For many young Vietnamese, the future no longer means simply securing a stable office position or working for a large state-owned company. Their ambitions are increasingly tied to technology, entrepreneurship, global mobility, creative industries, and meaningful work.
This change reflects Vietnam’s wider economic transformation. In only a few decades, the country has moved from widespread poverty to become a major manufacturing and export center. The World Bank’s Vietnam overview describes the country’s development as a remarkable economic success story, while also emphasizing the need for stronger productivity, better skills, and more sustainable growth.
Young people now stand at the center of that next stage.
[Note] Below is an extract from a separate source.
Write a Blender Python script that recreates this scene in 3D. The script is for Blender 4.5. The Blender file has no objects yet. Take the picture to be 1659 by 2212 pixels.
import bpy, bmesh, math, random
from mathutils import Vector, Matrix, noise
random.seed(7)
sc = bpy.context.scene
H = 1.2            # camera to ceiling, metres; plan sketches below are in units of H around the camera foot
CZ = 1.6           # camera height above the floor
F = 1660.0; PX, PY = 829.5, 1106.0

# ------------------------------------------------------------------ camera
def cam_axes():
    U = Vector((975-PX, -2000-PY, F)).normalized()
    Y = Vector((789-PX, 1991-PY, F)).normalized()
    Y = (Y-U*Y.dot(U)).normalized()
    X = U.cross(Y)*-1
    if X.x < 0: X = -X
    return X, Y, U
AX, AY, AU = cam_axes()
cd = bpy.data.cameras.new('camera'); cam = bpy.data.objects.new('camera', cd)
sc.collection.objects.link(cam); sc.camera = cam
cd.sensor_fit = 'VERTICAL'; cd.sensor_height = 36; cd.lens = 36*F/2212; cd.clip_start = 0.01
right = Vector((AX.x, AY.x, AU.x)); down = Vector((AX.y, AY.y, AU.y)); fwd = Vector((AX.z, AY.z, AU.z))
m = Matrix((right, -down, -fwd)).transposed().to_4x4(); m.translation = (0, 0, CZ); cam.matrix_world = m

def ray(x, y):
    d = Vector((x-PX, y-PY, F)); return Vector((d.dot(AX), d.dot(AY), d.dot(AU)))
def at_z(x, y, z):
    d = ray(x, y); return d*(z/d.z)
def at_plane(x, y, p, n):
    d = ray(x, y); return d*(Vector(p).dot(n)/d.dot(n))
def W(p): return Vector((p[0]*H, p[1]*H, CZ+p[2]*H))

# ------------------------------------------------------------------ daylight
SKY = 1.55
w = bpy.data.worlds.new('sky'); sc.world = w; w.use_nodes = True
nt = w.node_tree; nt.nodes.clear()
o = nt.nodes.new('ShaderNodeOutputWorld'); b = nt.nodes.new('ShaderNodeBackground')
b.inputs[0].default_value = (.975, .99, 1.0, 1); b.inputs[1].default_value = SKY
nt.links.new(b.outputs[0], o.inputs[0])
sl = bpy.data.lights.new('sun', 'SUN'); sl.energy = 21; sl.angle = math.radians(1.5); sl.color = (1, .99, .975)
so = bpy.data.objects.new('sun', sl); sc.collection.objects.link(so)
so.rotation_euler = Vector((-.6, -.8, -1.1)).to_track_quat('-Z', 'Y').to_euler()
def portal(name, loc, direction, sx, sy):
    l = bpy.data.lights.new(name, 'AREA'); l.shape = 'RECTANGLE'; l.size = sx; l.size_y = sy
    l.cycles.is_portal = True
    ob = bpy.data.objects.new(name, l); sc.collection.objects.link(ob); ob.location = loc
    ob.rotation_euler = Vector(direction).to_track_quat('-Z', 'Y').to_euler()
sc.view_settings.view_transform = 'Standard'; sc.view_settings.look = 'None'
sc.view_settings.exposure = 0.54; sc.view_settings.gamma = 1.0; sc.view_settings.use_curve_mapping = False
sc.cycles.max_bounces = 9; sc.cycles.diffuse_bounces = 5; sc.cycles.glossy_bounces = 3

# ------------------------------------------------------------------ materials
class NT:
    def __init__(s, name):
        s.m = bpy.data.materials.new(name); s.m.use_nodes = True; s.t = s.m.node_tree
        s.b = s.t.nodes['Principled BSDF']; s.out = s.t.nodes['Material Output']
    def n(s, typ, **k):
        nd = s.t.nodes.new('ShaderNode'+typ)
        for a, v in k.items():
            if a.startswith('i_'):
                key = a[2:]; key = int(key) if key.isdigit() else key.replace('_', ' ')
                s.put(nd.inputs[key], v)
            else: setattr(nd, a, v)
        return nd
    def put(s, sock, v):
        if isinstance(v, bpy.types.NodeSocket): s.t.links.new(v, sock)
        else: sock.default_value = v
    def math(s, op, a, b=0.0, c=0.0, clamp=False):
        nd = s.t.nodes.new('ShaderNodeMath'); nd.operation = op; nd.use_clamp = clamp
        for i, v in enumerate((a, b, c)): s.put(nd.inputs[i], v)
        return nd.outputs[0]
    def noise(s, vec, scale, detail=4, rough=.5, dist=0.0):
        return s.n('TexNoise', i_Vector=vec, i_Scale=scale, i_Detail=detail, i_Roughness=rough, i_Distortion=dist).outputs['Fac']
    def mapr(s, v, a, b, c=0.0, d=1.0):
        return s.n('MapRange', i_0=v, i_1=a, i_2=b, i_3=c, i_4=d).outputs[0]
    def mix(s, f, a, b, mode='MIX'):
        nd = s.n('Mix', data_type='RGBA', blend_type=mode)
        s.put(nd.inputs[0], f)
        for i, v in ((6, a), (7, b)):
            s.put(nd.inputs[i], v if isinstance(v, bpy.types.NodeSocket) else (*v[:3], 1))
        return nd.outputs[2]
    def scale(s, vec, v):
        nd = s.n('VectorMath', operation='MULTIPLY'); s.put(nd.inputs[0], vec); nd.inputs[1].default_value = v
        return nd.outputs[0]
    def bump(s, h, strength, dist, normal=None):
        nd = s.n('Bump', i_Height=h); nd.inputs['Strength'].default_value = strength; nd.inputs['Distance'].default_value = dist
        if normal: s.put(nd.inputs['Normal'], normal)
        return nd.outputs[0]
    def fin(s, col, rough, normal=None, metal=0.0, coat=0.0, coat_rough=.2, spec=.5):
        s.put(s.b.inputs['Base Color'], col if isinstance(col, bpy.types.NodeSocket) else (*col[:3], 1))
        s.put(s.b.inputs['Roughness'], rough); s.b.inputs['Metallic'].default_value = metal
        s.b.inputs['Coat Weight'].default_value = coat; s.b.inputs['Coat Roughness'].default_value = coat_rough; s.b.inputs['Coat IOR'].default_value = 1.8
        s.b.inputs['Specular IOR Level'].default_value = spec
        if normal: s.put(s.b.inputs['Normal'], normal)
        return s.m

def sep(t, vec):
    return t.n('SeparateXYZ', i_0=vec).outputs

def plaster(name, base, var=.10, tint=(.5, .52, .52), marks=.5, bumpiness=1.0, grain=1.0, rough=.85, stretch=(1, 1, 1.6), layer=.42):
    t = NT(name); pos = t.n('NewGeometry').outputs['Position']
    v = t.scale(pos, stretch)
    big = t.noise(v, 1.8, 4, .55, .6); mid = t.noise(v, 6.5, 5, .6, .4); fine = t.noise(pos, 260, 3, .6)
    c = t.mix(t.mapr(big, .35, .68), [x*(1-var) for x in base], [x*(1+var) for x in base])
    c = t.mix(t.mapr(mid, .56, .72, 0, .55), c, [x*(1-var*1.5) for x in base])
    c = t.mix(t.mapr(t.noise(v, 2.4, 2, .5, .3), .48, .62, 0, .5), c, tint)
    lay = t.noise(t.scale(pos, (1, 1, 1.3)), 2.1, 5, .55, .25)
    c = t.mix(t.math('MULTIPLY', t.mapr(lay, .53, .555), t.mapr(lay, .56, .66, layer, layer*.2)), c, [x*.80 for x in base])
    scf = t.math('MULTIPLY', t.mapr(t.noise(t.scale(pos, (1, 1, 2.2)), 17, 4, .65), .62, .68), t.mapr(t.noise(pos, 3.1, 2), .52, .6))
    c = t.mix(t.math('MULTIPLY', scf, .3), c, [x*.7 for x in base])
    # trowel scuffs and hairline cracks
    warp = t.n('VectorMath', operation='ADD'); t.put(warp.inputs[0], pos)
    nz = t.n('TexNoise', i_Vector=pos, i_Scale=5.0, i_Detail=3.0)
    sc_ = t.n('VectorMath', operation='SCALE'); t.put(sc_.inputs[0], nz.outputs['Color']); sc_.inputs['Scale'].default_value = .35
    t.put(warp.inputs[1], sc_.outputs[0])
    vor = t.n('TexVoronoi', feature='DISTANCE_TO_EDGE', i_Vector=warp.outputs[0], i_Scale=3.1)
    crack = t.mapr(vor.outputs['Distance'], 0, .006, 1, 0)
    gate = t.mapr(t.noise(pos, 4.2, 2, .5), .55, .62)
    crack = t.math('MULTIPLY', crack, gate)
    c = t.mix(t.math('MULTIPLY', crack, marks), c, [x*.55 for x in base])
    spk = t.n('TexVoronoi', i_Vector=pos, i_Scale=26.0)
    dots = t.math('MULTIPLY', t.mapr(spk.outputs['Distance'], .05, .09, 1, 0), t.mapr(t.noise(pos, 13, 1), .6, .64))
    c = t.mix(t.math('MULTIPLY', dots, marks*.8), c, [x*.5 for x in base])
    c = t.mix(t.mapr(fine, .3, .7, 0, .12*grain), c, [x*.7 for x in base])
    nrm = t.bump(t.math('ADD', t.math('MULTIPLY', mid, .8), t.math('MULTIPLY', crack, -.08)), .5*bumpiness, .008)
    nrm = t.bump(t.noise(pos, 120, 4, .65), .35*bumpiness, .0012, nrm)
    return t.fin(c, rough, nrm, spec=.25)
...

From Manufacturing Center to Innovation Hub
Vietnam remains an important production base for electronics, textiles, footwear, and consumer goods. However, the country is attempting to move beyond labor-intensive assembly toward higher-value industries such as semiconductors, artificial intelligence, financial technology, renewable energy, and advanced manufacturing.
This shift creates opportunities for young engineers, software developers, designers, researchers, and entrepreneurs. The National Innovation Center in Hòa Lạc, near Hanoi, represents this ambition by connecting technology companies, universities, investors, and startup founders.
Vietnam’s growing semiconductor plans offer a particularly relevant example. International technology firms have expanded operations or explored new investments in the country, increasing demand for engineers who understand chip design, testing, packaging, automation, and data analysis.
Yet the opportunity also reveals a serious weakness: the number of graduates with industry-ready technical skills remains limited.
Young Entrepreneurs Are Redefining Success
Startup culture has become more visible in Hanoi, Ho Chi Minh City, and Đà Nẵng. Young founders are building businesses in digital payments, online education, logistics, gaming, agricultural technology, and direct-to-consumer retail.
Their definition of success often differs from that of previous generations. Many value independence, professional growth, international exposure, and social impact alongside financial security.
However, starting a company in Vietnam is still difficult. Early-stage founders frequently face limited access to capital, weak business networks, regulatory uncertainty, and pressure to become profitable quickly. Entrepreneurs outside major cities encounter additional barriers because investors, mentors, and technology communities remain concentrated in urban centers.
The Skills Gap Could Slow Their Progress
Vietnamese students often perform well academically, but employers regularly report gaps in communication, problem-solving, teamwork, foreign languages, and practical technical experience.
The issue is not simply whether young people attend university. It is whether education provides skills that can be applied in a rapidly changing workplace.
Artificial intelligence is making this challenge more urgent. Routine administrative and production tasks may be automated, while demand increases for people who can interpret data, manage digital systems, communicate across cultures, and solve unfamiliar problems.
Schools and universities therefore need stronger partnerships with businesses. Internships, project-based learning, modern vocational education, and access to laboratories could help students understand what employers actually require.
Rural Youth Must Not Be Left Behind
Young people in Hanoi and Ho Chi Minh City generally have better access to English courses, digital infrastructure, professional networks, and startup programs. Students in mountainous, remote, or agricultural provinces may have fewer choices.
Many migrate to industrial areas such as Bình Dương, Bắc Ninh, Đồng Nai, and Hải Phòng. Migration can improve income, but it may also expose young workers to insecure contracts, expensive housing, and limited opportunities for advancement.
Expanding broadband access, regional colleges, remote training, and local innovation programs would allow more young people to build careers without permanently leaving their communities.
Why Their Success Matters for Vietnam
Vietnam aims to become a high-income economy by 2045. That goal cannot be achieved only by attracting factories or providing inexpensive labor.
The country will need a generation capable of creating technology, managing sophisticated companies, conducting research, and building Vietnamese products for international markets. Young people already possess strong ambition and digital confidence. Their impact will depend on whether national institutions can provide the education, financing, infrastructure, and freedom to turn those ambitions into productive innovation.